** start of SOURCE EXCERPT **

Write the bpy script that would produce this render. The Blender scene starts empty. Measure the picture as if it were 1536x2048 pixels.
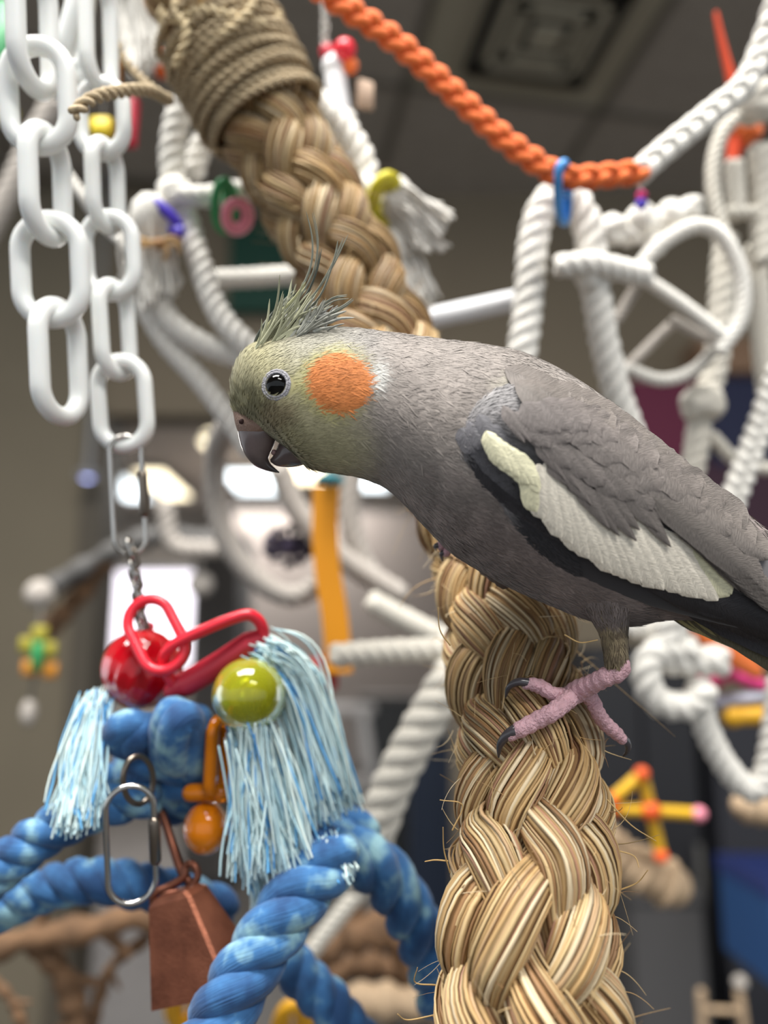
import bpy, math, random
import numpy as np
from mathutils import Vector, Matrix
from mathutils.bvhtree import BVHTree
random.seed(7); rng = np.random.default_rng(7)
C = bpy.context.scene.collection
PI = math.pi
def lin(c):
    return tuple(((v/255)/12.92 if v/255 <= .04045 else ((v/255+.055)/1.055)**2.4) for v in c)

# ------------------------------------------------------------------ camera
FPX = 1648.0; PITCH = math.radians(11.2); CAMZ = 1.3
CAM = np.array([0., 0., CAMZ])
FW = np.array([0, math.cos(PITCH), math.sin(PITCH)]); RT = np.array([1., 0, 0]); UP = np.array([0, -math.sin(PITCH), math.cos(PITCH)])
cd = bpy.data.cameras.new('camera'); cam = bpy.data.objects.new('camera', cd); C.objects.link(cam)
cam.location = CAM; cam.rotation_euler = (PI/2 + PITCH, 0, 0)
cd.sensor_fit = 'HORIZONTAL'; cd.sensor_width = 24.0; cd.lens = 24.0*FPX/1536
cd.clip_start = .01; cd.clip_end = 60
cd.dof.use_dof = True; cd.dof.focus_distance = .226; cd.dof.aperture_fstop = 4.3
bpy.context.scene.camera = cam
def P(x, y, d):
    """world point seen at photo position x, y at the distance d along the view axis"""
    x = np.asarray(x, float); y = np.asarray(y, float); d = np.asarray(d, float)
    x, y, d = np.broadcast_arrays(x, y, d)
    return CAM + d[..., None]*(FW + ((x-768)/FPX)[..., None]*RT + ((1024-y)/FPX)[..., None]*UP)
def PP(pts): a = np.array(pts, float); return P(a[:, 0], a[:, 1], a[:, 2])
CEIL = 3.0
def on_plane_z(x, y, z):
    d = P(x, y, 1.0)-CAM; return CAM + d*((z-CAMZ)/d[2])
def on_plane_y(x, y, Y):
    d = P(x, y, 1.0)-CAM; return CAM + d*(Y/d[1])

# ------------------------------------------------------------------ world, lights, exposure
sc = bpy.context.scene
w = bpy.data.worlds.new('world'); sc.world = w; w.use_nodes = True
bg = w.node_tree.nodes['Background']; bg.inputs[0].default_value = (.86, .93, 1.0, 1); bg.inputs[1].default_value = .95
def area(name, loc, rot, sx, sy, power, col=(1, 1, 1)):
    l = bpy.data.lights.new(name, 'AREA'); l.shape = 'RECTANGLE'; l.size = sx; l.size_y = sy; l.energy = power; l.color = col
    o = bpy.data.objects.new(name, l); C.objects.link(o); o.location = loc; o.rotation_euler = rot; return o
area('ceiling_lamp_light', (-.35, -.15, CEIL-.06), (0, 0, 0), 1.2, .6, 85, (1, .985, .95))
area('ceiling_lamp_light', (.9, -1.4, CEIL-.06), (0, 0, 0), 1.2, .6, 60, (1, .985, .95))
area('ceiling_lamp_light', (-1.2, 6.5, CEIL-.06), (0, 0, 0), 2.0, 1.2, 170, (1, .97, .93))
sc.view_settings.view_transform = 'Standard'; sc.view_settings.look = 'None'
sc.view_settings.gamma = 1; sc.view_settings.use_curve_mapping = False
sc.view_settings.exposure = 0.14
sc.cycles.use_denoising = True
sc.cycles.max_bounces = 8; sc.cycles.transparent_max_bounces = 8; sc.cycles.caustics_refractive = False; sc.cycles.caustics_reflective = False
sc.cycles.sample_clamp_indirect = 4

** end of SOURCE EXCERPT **

■ **THE TASK**:
Go through the lines above. Select every one that has the string "scene".

■ **EXERCISE OUTPUT**:
Write the bpy script that would produce this render. The Blender scene starts empty. Measure the picture as if it were 1536x2048 pixels.
C = bpy.context.scene.collection
bpy.context.scene.camera = cam
sc = bpy.context.scene